**OBJECTIVE:**
Carry none of the pictures over; write out the complete data exactly.

**SUPPLIED INFORMATION:**
-*-*-

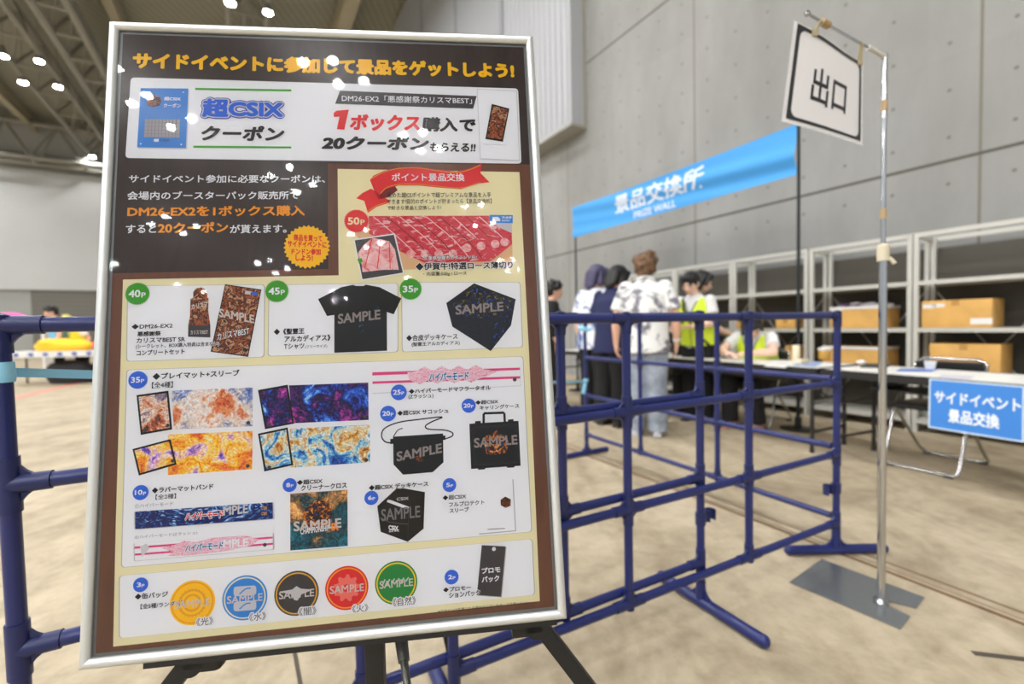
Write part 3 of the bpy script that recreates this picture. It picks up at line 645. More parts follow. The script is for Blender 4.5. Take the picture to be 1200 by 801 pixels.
def T(z, xl, yt, yb, xr, s, inkm, bold=.012, L=6, shear=0.0, outline=None, ob=.05, dy=0.0, z2=None):
    x0, y0 = px(z, xl, yt); _, y1 = px(z, xl, yb); X1, _ = px(z2 or z, xr, 0)
    u0, v1 = UVp(x0, y0); u0b, v0 = UVp(x0, y1); u0 = (u0 + u0b) / 2; vm = (v0 + v1) / 2; y = (y0 + y1) / 2
    for _ in range(6):
        u1, v = UVp(X1, y); y = proj(P3(u1, vm))[1]
    k = 0.0
    if dy: k = (UVp(X1, y + dy)[1] - UVp(X1, y)[1]) / (u1 - u0)
    w, h = u1 - u0, v1 - v0
    def put_(b, i, l):
        tv, tf = text_mesh(s, b, shear); tv0, _ = text_mesh(s, bold, shear)
        # same scale as the plain text, grown by the outline
        g = 0.0
        if b != bold: g = (b - bold) * h * .9
        PR_.add([P3(u0 - g + a * (w + 2 * g), v0 - g + c_ * (h + 2 * g) + k * a * w, .0002 + DL * l + lf) for a, c_, lf in tv], tf, INK[i])
    if outline:
        for j, (oi, obv) in enumerate(outline): put_(bold + obv, oi, L - len(outline) + j)
    put_(bold, inkm, L)
def disc(z, cx, cy, r, inkm, L, teeth=0, amp=.035):
    c = uv(z, cx, cy); e = uv(z, cx + r, cy); R = abs(e[0] - c[0]); n = teeth * 4 if teeth else 48
    lay([(c[0] + R * (1 + (amp * (1 if i % 4 < 2 else -1) if teeth else 0)) * math.cos(2 * math.pi * i / n), c[1] + R * (1 + (amp * (1 if i % 4 < 2 else -1) if teeth else 0)) * math.sin(2 * math.pi * i / n)) for i in range(n)], inkm, L)
    return R
def badge(z, cx, cy, r, num, inkm, tc='white', teeth=0):
    disc(z, cx, cy, r, inkm, 8, teeth); w = .60 if len(num) > 1 else .36
    T(z, cx - r * .72 if len(num) > 1 else cx - r * .48, cy - r * .30, cy + r * .32, cx + r * .26 if len(num) > 1 else cx + r * .08, num, tc, .03, 9)
    T(z, cx + r * .34 if len(num) > 1 else cx + r * .16, cy - r * .1, cy + r * .32, cx + r * .70 if len(num) > 1 else cx + r * .55, 'P', tc, .02, 9)
def stroke(z, pts, w, inkm, L):
    q = [Vector(uv(z, *p)) for p in pts]; o = Vector(uv(z, pts[0][0] + w, pts[0][1])); hw = (o - q[0]).length / 2; vs = []
    for i, p in enumerate(q):
        a = q[max(0, i - 1)]; b = q[min(len(q) - 1, i + 1)]; d = (b - a).normalized(); nn = Vector((-d.y, d.x)) * hw; vs += [p + nn, p - nn]
    PR_.add([P3(p.x, p.y, .0002 + DL * L) for p in vs], [[2 * i, 2 * i + 1, 2 * i + 3, 2 * i + 2] for i in range(len(q) - 1)], INK[inkm] if isinstance(inkm, str) else inkm)
def smooth_pts(p, n=6):
    out = []
    for i in range(len(p) - 1):
        a, b, c_, d = p[max(0, i - 1)], p[i], p[i + 1], p[min(len(p) - 1, i + 2)]
        for k in range(n):
            t = k / n; out.append(tuple(.5 * (2 * b[j] + (c_[j] - a[j]) * t + (2 * a[j] - 5 * b[j] + 4 * c_[j] - d[j]) * t * t + (3 * b[j] - a[j] - 3 * c_[j] + d[j]) * t ** 3) for j in (0, 1)))
    return out + [p[-1]]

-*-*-

**SOLUTION BELOW:**
Write part 3 of the bpy script that recreates this picture. It picks up at line 645. More parts follow. The script is for Blender 4.5. Take the picture to be 1200 by 801 pixels.
def T(z, xl, yt, yb, xr, s, inkm, bold=.012, L=6, shear=0.0, outline=None, ob=.05, dy=0.0, z2=None):
    x0, y0 = px(z, xl, yt); _, y1 = px(z, xl, yb); X1, _ = px(z2 or z, xr, 0)
    u0, v1 = UVp(x0, y0); u0b, v0 = UVp(x0, y1); u0 = (u0 + u0b) / 2; vm = (v0 + v1) / 2; y = (y0 + y1) / 2
    for _ in range(6):
        u1, v = UVp(X1, y); y = proj(P3(u1, vm))[1]
    k = 0.0
    if dy: k = (UVp(X1, y + dy)[1] - UVp(X1, y)[1]) / (u1 - u0)
    w, h = u1 - u0, v1 - v0
    def put_(b, i, l):
        tv, tf = text_mesh(s, b, shear); tv0, _ = text_mesh(s, bold, shear)
        # same scale as the plain text, grown by the outline
        g = 0.0
        if b != bold: g = (b - bold) * h * .9
        PR_.add([P3(u0 - g + a * (w + 2 * g), v0 - g + c_ * (h + 2 * g) + k * a * w, .0002 + DL * l + lf) for a, c_, lf in tv], tf, INK[i])
    if outline:
        for j, (oi, obv) in enumerate(outline): put_(bold + obv, oi, L - len(outline) + j)
    put_(bold, inkm, L)
def disc(z, cx, cy, r, inkm, L, teeth=0, amp=.035):
    c = uv(z, cx, cy); e = uv(z, cx + r, cy); R = abs(e[0] - c[0]); n = teeth * 4 if teeth else 48
    lay([(c[0] + R * (1 + (amp * (1 if i % 4 < 2 else -1) if teeth else 0)) * math.cos(2 * math.pi * i / n), c[1] + R * (1 + (amp * (1 if i % 4 < 2 else -1) if teeth else 0)) * math.sin(2 * math.pi * i / n)) for i in range(n)], inkm, L)
    return R
def badge(z, cx, cy, r, num, inkm, tc='white', teeth=0):
    disc(z, cx, cy, r, inkm, 8, teeth); w = .60 if len(num) > 1 else .36
    T(z, cx - r * .72 if len(num) > 1 else cx - r * .48, cy - r * .30, cy + r * .32, cx + r * .26 if len(num) > 1 else cx + r * .08, num, tc, .03, 9)
    T(z, cx + r * .34 if len(num) > 1 else cx + r * .16, cy - r * .1, cy + r * .32, cx + r * .70 if len(num) > 1 else cx + r * .55, 'P', tc, .02, 9)
def stroke(z, pts, w, inkm, L):
    q = [Vector(uv(z, *p)) for p in pts]; o = Vector(uv(z, pts[0][0] + w, pts[0][1])); hw = (o - q[0]).length / 2; vs = []
    for i, p in enumerate(q):
        a = q[max(0, i - 1)]; b = q[min(len(q) - 1, i + 1)]; d = (b - a).normalized(); nn = Vector((-d.y, d.x)) * hw; vs += [p + nn, p - nn]
    PR_.add([P3(p.x, p.y, .0002 + DL * L) for p in vs], [[2 * i, 2 * i + 1, 2 * i + 3, 2 * i + 2] for i in range(len(q) - 1)], INK[inkm] if isinstance(inkm, str) else inkm)
def smooth_pts(p, n=6):
    out = []
    for i in range(len(p) - 1):
        a, b, c_, d = p[max(0, i - 1)], p[i], p[i + 1], p[min(len(p) - 1, i + 2)]
        for k in range(n):
            t = k / n; out.append(tuple(.5 * (2 * b[j] + (c_[j] - a[j]) * t + (2 * a[j] - 5 * b[j] + 4 * c_[j] - d[j]) * t * t + (3 * b[j] - a[j] - 3 * c_[j] + d[j]) * t ** 3) for j in (0, 1)))
    return out + [p[-1]]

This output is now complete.